ドーム球場内は太陽光が遮蔽されるため天然芝が育ちません。このため、人工芝が導入されたのですが、人工芝は選手の下半身に負担がかかるなどの理由から、天然芝に回帰する方向にあります。札幌ドームでは、屋外のオープンアリーナで養生している天然芝のグランドを空気圧で浮上させ、ドーム内に移動させることで天然芝での試合ができるようになっています。
屋根つき球場でも雨天中止
東京ドーム球場が完成した昭和63年頃は、ドーム球場ができれば天気の影響で野球の試合が中上になることはないと言われていましたが、その後も、天気の影響で、ときどき試合中止があります(表2)。
平成2年8月10日の巨人対中日戦では、静岡県に上陸した台風第11号の影響で新幹線がストップ、中日の選手が東京に来ることができずに中止となっています。
また、平成8年9月22日の巨人対中日戦は、台風17号の房総半島沖通過によって交通機関が大混乱していることなどを考えて中止となっています。
偶然ですが、東京ドームで最初に中止となったのは中日戦、2回目に中止となったのも中日戦でした。
平成16年のプロ野球選手会のストライキ、平成23年の東日本大震災による開幕延期を除けば、1~2年に1試合は天気の影響で試合が中止となっています。
そして、その大半は台風によるものです。台風の影響は広い範囲におよぶこと、および、その影響が予測可能であることから、台風の影響によるドーム球場での試合中止が増加傾向にあります。
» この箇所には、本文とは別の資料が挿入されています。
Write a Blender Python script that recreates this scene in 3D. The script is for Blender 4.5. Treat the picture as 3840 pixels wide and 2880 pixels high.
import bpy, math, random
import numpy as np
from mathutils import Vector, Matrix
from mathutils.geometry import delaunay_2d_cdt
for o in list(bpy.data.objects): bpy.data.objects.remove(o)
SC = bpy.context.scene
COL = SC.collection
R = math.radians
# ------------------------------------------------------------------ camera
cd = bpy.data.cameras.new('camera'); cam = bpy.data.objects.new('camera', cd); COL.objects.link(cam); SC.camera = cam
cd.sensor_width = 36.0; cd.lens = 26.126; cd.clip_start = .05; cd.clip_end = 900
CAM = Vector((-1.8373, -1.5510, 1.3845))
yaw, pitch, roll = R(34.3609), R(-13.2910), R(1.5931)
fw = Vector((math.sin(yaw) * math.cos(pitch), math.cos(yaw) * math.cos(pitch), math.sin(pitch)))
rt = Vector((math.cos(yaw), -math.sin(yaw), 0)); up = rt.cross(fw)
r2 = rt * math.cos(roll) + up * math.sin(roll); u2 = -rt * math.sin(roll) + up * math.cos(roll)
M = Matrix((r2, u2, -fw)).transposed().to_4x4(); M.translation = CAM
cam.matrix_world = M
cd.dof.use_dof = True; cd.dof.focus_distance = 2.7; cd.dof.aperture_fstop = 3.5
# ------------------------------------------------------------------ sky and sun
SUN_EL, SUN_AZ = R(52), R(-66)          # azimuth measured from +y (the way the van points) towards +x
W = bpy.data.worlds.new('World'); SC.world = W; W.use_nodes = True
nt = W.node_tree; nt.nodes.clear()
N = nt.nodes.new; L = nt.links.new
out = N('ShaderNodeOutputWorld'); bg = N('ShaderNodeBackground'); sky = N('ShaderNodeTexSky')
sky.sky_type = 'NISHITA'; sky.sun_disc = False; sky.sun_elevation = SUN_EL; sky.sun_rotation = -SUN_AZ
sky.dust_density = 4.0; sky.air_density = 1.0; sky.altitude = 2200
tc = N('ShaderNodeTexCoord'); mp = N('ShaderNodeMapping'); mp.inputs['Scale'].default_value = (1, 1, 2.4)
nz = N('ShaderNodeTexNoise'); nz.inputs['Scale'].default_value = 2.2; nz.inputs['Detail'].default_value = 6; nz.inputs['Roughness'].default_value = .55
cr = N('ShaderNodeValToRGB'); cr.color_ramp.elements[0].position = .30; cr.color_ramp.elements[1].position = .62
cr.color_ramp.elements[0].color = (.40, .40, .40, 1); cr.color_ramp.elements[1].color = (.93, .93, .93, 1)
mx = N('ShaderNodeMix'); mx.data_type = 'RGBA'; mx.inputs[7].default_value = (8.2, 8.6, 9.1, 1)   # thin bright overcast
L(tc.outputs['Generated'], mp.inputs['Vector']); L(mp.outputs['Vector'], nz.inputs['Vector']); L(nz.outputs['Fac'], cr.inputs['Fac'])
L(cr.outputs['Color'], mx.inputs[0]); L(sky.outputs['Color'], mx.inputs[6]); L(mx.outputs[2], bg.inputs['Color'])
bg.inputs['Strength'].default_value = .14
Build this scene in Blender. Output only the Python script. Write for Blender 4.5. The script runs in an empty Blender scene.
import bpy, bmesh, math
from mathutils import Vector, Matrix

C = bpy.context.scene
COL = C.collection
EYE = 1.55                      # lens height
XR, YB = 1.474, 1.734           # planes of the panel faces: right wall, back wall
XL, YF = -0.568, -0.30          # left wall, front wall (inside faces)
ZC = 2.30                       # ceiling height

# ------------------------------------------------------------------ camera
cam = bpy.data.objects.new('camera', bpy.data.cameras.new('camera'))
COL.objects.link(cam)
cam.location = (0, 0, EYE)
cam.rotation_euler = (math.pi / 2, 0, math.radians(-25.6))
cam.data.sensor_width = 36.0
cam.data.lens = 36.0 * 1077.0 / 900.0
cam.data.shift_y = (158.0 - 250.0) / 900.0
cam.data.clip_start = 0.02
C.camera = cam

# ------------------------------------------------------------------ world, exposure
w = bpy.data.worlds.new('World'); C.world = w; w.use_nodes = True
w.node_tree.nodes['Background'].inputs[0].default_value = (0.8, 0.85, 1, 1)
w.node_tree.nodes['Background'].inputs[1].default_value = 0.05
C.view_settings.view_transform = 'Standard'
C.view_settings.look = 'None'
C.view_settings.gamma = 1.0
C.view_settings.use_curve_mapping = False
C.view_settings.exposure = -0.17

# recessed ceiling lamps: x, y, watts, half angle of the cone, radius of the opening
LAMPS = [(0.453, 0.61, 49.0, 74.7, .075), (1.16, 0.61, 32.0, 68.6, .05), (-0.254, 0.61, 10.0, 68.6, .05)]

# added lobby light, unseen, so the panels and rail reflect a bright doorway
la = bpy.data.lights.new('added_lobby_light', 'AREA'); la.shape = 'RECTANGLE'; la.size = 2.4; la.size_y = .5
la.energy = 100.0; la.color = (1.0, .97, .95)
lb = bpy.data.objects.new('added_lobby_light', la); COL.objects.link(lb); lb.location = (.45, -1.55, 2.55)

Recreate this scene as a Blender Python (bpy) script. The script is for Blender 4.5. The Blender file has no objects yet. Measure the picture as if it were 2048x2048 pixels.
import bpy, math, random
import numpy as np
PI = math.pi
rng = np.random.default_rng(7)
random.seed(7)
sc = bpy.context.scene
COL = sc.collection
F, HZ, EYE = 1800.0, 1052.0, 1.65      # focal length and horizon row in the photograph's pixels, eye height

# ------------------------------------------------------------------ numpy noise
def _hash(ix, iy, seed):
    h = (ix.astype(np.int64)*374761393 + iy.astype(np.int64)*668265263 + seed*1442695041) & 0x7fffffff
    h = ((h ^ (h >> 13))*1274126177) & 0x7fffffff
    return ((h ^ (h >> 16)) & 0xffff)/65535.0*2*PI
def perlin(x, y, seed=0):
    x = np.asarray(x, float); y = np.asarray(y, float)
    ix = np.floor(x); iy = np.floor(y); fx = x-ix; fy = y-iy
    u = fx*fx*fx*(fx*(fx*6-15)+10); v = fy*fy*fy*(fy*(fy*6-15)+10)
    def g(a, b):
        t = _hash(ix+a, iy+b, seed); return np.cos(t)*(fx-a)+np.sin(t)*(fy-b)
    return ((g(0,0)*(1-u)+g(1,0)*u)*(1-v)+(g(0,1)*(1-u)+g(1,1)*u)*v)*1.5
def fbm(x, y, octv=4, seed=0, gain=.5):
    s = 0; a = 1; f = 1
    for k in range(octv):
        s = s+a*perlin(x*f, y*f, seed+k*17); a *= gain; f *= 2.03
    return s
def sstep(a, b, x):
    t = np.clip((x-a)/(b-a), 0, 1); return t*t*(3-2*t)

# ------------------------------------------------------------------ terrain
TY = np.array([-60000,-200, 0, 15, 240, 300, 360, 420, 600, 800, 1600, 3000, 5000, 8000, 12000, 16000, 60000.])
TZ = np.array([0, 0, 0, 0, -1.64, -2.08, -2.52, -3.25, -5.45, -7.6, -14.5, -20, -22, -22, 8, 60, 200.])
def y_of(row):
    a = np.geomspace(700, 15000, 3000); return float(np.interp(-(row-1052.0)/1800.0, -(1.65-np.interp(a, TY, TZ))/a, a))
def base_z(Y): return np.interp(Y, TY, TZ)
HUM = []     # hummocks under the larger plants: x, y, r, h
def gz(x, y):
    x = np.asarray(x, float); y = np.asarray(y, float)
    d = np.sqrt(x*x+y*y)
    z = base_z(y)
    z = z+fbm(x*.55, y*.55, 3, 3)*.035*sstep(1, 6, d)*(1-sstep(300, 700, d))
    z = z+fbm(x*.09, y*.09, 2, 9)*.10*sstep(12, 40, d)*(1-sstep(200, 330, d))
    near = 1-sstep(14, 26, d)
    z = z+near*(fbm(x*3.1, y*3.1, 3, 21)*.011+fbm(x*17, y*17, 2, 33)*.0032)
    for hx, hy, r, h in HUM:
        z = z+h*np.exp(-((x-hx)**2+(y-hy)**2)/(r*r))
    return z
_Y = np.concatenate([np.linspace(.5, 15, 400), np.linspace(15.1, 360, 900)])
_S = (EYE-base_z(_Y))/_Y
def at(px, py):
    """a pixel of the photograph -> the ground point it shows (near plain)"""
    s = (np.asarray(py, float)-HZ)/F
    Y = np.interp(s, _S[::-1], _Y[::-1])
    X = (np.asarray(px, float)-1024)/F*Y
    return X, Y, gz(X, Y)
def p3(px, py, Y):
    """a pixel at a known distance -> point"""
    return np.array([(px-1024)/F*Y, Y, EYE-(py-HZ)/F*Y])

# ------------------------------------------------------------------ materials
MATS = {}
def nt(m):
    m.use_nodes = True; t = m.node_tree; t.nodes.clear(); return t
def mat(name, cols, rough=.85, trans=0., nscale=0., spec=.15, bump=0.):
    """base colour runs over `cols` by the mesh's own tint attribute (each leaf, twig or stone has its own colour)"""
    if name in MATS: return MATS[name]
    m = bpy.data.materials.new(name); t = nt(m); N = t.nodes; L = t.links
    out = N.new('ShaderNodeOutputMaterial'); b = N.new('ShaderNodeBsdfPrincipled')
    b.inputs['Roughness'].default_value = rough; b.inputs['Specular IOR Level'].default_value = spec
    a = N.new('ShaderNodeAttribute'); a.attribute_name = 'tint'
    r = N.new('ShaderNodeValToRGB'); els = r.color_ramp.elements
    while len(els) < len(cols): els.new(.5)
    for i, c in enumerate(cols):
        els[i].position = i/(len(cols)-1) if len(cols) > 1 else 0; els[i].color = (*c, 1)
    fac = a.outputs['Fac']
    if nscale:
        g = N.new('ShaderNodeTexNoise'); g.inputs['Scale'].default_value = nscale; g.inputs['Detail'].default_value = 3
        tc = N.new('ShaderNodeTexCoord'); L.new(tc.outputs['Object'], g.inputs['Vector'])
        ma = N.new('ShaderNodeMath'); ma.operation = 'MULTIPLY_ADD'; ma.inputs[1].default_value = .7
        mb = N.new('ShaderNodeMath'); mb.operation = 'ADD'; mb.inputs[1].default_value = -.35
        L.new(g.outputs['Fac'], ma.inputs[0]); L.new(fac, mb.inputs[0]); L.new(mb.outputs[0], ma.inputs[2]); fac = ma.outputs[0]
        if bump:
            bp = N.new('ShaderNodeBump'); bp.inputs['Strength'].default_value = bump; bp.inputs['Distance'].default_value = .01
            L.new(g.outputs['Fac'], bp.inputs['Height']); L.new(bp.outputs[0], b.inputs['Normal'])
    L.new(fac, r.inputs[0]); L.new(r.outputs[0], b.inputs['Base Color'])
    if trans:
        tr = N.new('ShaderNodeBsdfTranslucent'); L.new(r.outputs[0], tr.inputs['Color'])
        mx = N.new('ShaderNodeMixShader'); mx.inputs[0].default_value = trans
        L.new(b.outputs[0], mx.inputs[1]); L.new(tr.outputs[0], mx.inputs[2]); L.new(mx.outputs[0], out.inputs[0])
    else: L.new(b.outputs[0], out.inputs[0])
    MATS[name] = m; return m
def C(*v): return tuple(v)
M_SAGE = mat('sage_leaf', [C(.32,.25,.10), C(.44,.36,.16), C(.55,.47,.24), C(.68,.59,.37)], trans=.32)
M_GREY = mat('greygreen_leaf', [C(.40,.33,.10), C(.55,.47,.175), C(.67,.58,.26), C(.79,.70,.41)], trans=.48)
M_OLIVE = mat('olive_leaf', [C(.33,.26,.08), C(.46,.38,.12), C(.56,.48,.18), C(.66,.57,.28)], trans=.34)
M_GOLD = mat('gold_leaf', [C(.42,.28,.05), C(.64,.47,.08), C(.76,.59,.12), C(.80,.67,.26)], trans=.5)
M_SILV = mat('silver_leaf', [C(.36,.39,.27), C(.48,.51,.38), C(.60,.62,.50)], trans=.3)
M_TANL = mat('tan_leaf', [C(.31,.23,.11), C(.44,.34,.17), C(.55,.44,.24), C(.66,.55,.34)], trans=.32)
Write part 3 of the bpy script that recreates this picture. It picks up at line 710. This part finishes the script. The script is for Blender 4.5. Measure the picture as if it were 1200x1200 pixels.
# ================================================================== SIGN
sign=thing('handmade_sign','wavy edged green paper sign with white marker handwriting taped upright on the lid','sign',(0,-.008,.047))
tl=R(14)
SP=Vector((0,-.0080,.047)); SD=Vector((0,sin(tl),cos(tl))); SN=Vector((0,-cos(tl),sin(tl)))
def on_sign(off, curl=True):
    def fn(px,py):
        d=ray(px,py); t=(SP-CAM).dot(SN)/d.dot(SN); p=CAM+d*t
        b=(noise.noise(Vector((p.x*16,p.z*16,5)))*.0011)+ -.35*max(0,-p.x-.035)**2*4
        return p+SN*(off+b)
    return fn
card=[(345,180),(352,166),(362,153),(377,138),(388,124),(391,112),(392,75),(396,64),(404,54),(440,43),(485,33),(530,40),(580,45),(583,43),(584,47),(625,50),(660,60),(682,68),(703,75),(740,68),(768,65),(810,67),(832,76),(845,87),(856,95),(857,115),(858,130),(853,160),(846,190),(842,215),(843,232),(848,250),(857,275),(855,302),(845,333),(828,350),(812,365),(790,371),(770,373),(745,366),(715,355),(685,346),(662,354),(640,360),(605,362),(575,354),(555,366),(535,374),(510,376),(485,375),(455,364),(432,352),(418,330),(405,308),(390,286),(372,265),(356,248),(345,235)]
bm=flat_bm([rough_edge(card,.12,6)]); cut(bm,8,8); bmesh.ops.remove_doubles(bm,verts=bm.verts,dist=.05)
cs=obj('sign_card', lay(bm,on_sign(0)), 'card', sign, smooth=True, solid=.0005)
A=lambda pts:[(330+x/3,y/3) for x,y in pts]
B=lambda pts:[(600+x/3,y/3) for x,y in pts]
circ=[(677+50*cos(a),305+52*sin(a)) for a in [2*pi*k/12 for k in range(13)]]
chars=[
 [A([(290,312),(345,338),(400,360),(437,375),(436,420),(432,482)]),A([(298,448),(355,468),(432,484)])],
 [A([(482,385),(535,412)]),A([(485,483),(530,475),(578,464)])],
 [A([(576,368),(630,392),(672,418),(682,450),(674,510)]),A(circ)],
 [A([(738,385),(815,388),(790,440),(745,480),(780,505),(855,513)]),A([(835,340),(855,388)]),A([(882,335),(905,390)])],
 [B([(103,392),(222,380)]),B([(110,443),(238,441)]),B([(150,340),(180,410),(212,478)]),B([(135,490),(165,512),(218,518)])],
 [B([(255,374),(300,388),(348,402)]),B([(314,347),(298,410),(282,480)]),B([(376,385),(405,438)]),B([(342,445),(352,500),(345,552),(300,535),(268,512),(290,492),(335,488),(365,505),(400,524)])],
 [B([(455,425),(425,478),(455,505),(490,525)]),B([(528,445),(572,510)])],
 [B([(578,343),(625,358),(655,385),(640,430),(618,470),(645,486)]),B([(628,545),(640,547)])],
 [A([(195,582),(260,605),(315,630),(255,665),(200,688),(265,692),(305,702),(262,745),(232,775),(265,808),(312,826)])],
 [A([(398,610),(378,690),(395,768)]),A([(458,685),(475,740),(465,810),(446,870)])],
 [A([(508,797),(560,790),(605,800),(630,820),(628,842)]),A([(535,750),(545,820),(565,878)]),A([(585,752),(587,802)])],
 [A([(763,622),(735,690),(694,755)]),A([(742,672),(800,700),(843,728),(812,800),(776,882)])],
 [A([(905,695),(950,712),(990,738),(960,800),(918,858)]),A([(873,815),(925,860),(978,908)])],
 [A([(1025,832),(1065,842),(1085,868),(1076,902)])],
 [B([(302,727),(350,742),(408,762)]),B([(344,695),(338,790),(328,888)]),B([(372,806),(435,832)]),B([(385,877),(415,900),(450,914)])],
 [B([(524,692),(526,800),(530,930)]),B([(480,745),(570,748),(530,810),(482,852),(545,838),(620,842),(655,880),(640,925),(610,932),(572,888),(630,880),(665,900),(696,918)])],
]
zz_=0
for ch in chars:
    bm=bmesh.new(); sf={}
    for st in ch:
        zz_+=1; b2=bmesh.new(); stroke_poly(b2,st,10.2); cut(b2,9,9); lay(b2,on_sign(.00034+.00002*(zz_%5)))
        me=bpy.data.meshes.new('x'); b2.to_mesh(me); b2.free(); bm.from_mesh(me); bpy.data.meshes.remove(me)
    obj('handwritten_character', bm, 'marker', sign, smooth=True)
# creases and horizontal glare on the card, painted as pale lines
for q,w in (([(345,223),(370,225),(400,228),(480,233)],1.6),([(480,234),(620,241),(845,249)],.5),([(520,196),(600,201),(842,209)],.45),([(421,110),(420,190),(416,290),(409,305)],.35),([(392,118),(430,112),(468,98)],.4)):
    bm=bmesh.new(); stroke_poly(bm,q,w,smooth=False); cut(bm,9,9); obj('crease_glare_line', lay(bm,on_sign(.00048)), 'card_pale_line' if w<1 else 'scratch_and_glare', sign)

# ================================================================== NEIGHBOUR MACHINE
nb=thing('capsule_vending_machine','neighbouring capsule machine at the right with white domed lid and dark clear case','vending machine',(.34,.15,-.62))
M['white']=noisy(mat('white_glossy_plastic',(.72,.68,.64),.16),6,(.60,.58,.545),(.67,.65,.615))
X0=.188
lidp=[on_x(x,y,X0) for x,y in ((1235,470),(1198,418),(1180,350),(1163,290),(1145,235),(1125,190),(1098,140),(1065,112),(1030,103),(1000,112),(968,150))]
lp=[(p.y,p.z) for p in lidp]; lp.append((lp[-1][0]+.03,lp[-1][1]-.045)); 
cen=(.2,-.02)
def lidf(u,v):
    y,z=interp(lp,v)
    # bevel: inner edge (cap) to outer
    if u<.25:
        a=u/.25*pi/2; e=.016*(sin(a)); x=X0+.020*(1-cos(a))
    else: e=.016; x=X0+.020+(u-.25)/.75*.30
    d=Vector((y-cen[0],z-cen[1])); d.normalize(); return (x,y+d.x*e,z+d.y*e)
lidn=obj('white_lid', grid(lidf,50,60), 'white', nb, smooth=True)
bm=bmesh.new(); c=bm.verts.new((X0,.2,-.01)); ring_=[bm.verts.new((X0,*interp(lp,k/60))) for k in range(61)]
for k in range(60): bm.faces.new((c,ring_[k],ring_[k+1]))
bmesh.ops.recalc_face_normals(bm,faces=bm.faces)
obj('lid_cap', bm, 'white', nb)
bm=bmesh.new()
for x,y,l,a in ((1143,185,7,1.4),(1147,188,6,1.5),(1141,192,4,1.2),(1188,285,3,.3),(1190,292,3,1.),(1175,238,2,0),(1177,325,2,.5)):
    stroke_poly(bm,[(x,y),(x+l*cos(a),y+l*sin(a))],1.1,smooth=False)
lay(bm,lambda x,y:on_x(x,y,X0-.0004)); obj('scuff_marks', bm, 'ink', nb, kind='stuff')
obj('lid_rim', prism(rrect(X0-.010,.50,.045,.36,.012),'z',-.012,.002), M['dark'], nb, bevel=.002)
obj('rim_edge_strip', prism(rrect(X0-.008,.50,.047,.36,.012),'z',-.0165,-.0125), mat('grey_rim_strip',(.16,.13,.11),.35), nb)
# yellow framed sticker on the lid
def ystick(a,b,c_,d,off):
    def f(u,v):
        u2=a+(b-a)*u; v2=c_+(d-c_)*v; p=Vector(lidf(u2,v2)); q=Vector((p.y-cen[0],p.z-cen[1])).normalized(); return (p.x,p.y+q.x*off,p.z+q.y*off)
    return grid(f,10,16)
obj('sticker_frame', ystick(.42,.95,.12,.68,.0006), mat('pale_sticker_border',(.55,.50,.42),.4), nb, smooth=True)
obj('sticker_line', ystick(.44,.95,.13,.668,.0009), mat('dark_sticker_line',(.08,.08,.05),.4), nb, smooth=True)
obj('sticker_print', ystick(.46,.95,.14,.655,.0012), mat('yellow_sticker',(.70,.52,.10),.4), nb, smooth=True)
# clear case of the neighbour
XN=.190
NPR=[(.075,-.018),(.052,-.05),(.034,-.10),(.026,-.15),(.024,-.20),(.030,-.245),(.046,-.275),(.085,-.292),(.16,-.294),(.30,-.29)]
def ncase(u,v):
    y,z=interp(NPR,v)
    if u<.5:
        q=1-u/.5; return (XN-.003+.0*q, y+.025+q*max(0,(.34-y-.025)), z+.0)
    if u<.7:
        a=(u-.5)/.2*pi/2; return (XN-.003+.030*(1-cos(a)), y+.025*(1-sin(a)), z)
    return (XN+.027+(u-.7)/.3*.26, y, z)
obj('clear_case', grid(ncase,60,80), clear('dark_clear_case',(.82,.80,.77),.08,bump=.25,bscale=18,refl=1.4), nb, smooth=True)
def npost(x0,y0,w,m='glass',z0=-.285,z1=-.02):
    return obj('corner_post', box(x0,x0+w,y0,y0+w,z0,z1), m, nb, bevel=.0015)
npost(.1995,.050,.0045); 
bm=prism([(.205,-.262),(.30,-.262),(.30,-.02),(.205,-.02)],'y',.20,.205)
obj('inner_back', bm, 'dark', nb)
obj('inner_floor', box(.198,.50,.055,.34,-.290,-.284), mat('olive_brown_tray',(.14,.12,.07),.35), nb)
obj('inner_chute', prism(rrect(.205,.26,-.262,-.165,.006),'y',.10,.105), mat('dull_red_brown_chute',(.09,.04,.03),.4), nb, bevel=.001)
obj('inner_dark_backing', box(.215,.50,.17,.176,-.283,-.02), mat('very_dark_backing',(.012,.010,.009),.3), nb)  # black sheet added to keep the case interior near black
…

近年、ドーム球場での話合が中止となることが、少しづつですが増えています。
これは、観客が安全に試合を楽しめる状況だけでなく、試合後の交通機関の運行状況を心配しないで試合を楽しめる状況でないと試合を行わないという、安全第一の考えが浸透してきたからと思われます。
プロ野球開幕の頃は、台風の影響はありませんので、東京ドーム(巨人ー中日)、札幌ドーム(日本ハムー西武)、京セラドーム(オリックスー楽天)、ヤフオクドーム(ソフトバンクーロッテ)の4球場では、予定通りの開幕戦です。